#### AVAILABLE DATA
⁂

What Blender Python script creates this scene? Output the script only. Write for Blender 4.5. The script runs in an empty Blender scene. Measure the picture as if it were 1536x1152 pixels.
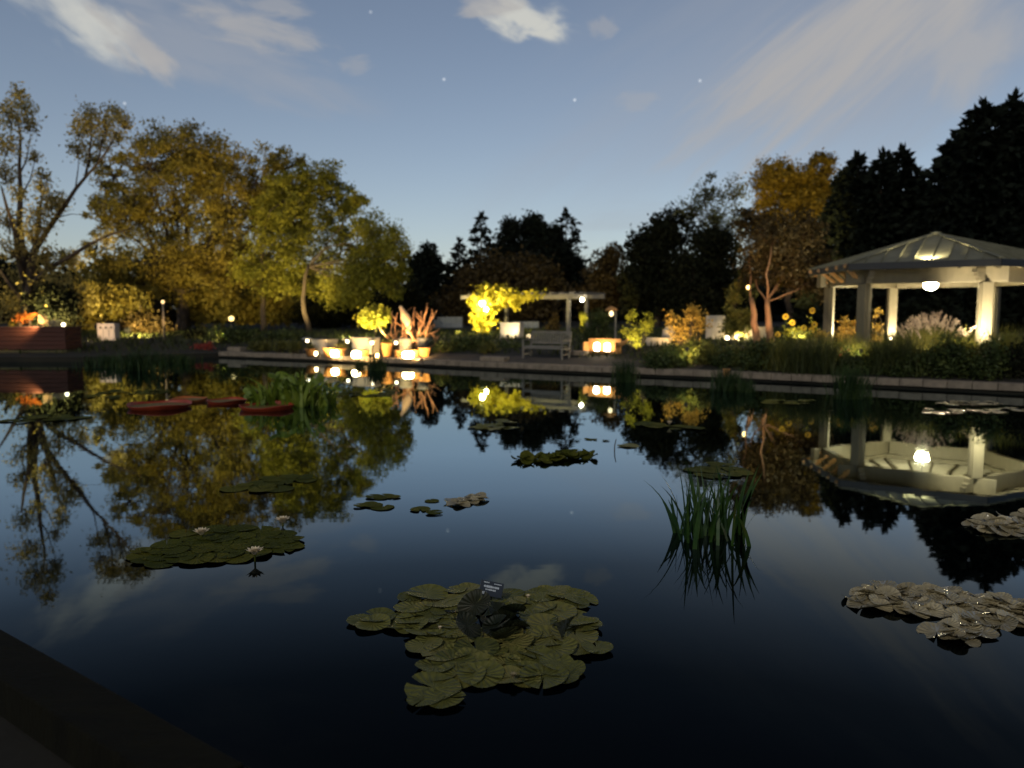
import bpy, math, random
import numpy as np
from mathutils import Vector, Matrix

# ------------------------------------------------------------------ camera, sky, sun
S = bpy.context.scene
C = S.collection
R = math.radians
CAMZ, FPX = 2.0, 1160.0
PITCH = math.atan(109 / FPX)
cam = bpy.data.objects.new('camera', bpy.data.cameras.new('camera'))
C.objects.link(cam); S.camera = cam
cam.location = (0, 0, CAMZ)
cam.rotation_euler = (math.pi / 2 - PITCH, 0, 0)
cam.data.sensor_width = 36
cam.data.lens = FPX / 1536 * 36
cam.data.clip_end = 3000
cam.data.dof.use_dof = True
cam.data.dof.focus_distance = 5.6
cam.data.dof.aperture_fstop = 1.25
S.view_settings.view_transform = 'Standard'
S.view_settings.look = 'None'
S.view_settings.exposure = 0
S.view_settings.gamma = 1
S.render.engine = 'CYCLES'
S.cycles.use_denoising = True
S.cycles.max_bounces = 6
S.cycles.diffuse_bounces = 2
S.cycles.glossy_bounces = 3
S.cycles.transmission_bounces = 4
S.cycles.sample_clamp_indirect = 3
S.cycles.caustics_reflective = False
S.cycles.caustics_refractive = False

def ray(px, py):
    u = (px - 768) / FPX; v = (576 - py) / FPX
    return (u, math.cos(PITCH) + v * math.sin(PITCH), -math.sin(PITCH) + v * math.cos(PITCH))
def pt(px, py, Y):                       # the point seen at a place of the picture, Y metres out
    d = ray(px, py); t = Y / d[1]
    return Vector((d[0] * t, Y, CAMZ + d[2] * t))
def pw(px, py, z=0.0):                   # the point seen there on a level plane
    d = ray(px, py); t = (z - CAMZ) / d[2]
    return Vector((d[0] * t, d[1] * t, z))

def ramp(nt, stops):
    r = nt.nodes.new('ShaderNodeValToRGB'); e = r.color_ramp.elements
    e[0].position = stops[0][0]; e[0].color = stops[0][1]
    e[1].position = stops[-1][0]; e[1].color = stops[-1][1]
    for p, c in stops[1:-1]:
        x = e.new(p); x.color = c
    return r
MOON_EL, MOON_ROT = 38, 200
world = bpy.data.worlds.new('World'); S.world = world
world.use_nodes = True
def make_world():
    nt = world.node_tree; N = nt.nodes; L = nt.links
    N.clear()
    out = N.new('ShaderNodeOutputWorld'); bg = N.new('ShaderNodeBackground')
    L.new(bg.outputs[0], out.inputs[0])
    sky = N.new('ShaderNodeTexSky'); sky.sky_type = 'NISHITA'; sky.sun_disc = False
    sky.sun_elevation = R(MOON_EL); sky.sun_rotation = R(MOON_ROT)
    sky.air_density = 1.0; sky.dust_density = 0.6; sky.ozone_density = 1.0
    hs = N.new('ShaderNodeHueSaturation'); hs.inputs['Saturation'].default_value = 0.80
    L.new(sky.outputs[0], hs.inputs['Color'])
    tc = N.new('ShaderNodeTexCoord'); D = tc.outputs['Generated']
    def math_(op, a, b=None, clamp=False):
        n = N.new('ShaderNodeMath'); n.operation = op; n.use_clamp = clamp
        for i, x in enumerate((a, b)):
            if x is None: continue
            if isinstance(x, (int, float)): n.inputs[i].default_value = x
            else: L.new(x, n.inputs[i])
        return n.outputs[0]
    def dot(v):
        n = N.new('ShaderNodeVectorMath'); n.operation = 'DOT_PRODUCT'
        L.new(D, n.inputs[0]); n.inputs[1].default_value = v
        return n.outputs['Value']
    # scaled sky: the moonlit air is a few hundredths of the daylight one
    scale = N.new('ShaderNodeMix'); scale.data_type = 'RGBA'; scale.blend_type = 'MULTIPLY'
    scale.inputs[0].default_value = 1
    L.new(hs.outputs[0], scale.inputs[6]); scale.inputs[7].default_value = SKY_TINT
    # the night sky darkens towards the zenith
    sep = N.new('ShaderNodeSeparateXYZ'); L.new(D, sep.inputs[0])
    zr = ramp(nt, [(0, (1, 1, 1, 1)), (.36, (1, 1, 1, 1)), (.50, (.62, .62, .64, 1)), (.75, (.36, .36, .40, 1)), (1, (.25, .25, .3, 1))])
    L.new(sep.outputs[2], zr.inputs[0])
    sc2 = N.new('ShaderNodeMix'); sc2.data_type = 'RGBA'; sc2.blend_type = 'MULTIPLY'; sc2.inputs[0].default_value = 1
    L.new(scale.outputs[2], sc2.inputs[6]); L.new(zr.outputs[0], sc2.inputs[7])
    col = sc2.outputs[2]
    # clouds: (px, py, half length px, half height px, tilt deg, strength, noise along, noise across, contrast, colour)
    W_ = (9.6, 9.6, 8.9, 1); G_ = (6.9, 6.7, 6.6, 1); P_ = (5.6, 5.9, 6.6, 1)
    for i, (px, py, a, b, tilt, k, nx, ny, lo, hi, cc) in enumerate(CLOUDS(W_, G_, P_)):
        c = Vector(ray(px, py)).normalized()
        right = Vector((c.y, -c.x, 0)).normalized(); up = right.cross(c)
        t = R(tilt); A = right * math.cos(t) + up * math.sin(t); B = -right * math.sin(t) + up * math.cos(t)
        u = dot(A * (FPX / a)); v = dot(B * (FPX / b))
        cmb = N.new('ShaderNodeCombineXYZ'); L.new(u, cmb.inputs[0]); L.new(v, cmb.inputs[1]); cmb.inputs[2].default_value = i * 3.7
        noi = N.new('ShaderNodeTexNoise'); noi.inputs['Detail'].default_value = 6; noi.inputs['Roughness'].default_value = .55
        noi.inputs['Scale'].default_value = 1; noi.inputs['Distortion'].default_value = .35
        mp = N.new('ShaderNodeMapping'); mp.inputs['Scale'].default_value = (nx, ny, 1)
        L.new(cmb.outputs[0], mp.inputs[0]); L.new(mp.outputs[0], noi.inputs['Vector'])
        r2 = math_('SQRT', math_('ADD', math_('MULTIPLY', u, u), math_('MULTIPLY', v, v)))
        fall = math_('SUBTRACT', 1.0, r2, True)
        front = math_('GREATER_THAN', dot(c), 0.0)
        body = math_('ADD', math_('MULTIPLY', fall, 1.1), math_('MULTIPLY', math_('SUBTRACT', noi.outputs['Fac'], .5), 1.9))
        mr = N.new('ShaderNodeMapRange'); mr.interpolation_type = 'SMOOTHSTEP'
        L.new(body, mr.inputs[0]); mr.inputs[1].default_value = lo; mr.inputs[2].default_value = hi
        f = math_('MULTIPLY', math_('MULTIPLY', math_('MULTIPLY', mr.outputs[0], k), front), math_('MULTIPLY', fall, 4.0, True))
        mix = N.new('ShaderNodeMix'); mix.data_type = 'RGBA'
        L.new(f, mix.inputs[0]); L.new(col, mix.inputs[6]); mix.inputs[7].default_value = tuple(x * .1 * CLOUD_GAIN for x in cc[:3]) + (1,)
        col = mix.outputs[2]
    for px, py, k in ((666, 119, .55), (862, 150, .6), (1050, 121, .5), (187, 155, .4), (556, 18, .3), (668, 705, 0)):
        if not k: continue
        s = Vector(ray(px, py)).normalized()
        n = N.new('ShaderNodeVectorMath'); n.operation = 'DISTANCE'
        nn = N.new('ShaderNodeVectorMath'); nn.operation = 'NORMALIZE'; L.new(D, nn.inputs[0])
        L.new(nn.outputs[0], n.inputs[0]); n.inputs[1].default_value = s
        f = math_('MULTIPLY', math_('LESS_THAN', n.outputs['Value'], .0016), k)
        mix = N.new('ShaderNodeMix'); mix.data_type = 'RGBA'
        L.new(f, mix.inputs[0]); L.new(col, mix.inputs[6]); mix.inputs[7].default_value = (.9, .95, 1, 1)
        col = mix.outputs[2]
    L.new(col, bg.inputs['Color']); bg.inputs['Strength'].default_value = 1.0
SKY_TINT = (.0785, .0780, .0790, 1)
CLOUD_GAIN = .62
def CLOUDS(W_, G_, P_):
    return [
        (1150, 70, 520, 240, 28, .36, .9, 2.0, .0, 1.1, P_),
        (1400, 50, 420, 190, 38, .45, 1.3, 3.2, .1, 1.1, P_),
        (1330, 40, 330, 110, 42, .88, 1.5, 4.2, .3, 1.1, G_),
        (1210, 90, 300, 90, 36, .82, 1.6, 4.0, .22, 1.1, G_),
        (1450, 70, 90, 110, 66, .62, 1.4, 2.4, .15, 1.05, G_),
        (290, 60, 280, 90, -12, .5, 2.4, 3.0, .1, 1.1, P_),
        (390, 45, 130, 36, -8, .65, 2.6, 2.2, .2, 1.0, G_),
        (120, 26, 130, 46, -30, .72, 2.4, 2.2, .1, 1.05, W_),
        (150, 46, 60, 30, -20, .6, 2.0, 1.8, .08, .95, W_),
        (205, 68, 80, 34, -38, .7, 2.0, 1.8, .1, .85, G_),
        (232, 86, 34, 20, -30, .55, 1.0, 1.2, .1, .7, G_),
        (780, 24, 92, 38, -16, .95, 2.0, 1.7, .08, .85, W_),
        (738, 8, 60, 22, 8, .7, 1.2, 1.3, .1, .6, G_),
        (905, 40, 28, 20, 0, .35, 1.2, 1.2, .1, .8, G_),
        (535, 98, 34, 16, 10, .32, 1.2, 1.2, .1, .8, G_),
        (955, 152, 40, 18, 0, .26, 1.2, 1.2, .1, .8, G_),
        (410, 10, 60, 20, 0, .45, 1.4, 1.6, .1, .8, G_),
        (1000, 322, 200, 30, 2, .22, 1.2, 1.6, .1, 1.0, P_),
        (300, -330, 420, 150, 20, .2, 1.5, 2.6, .3, 1.1, G_),
    ]
make_world()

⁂

#### WORK TO COMPLETE
Leave out any pictures, please, and quote only the lines from the top of the data through the line that contains "from mathutils import Vector, Matrix".

#### TASK SOLUTION
What Blender Python script creates this scene? Output the script only. Write for Blender 4.5. The script runs in an empty Blender scene. Measure the picture as if it were 1536x1152 pixels.
import bpy, math, random
import numpy as np
from mathutils import Vector, Matrix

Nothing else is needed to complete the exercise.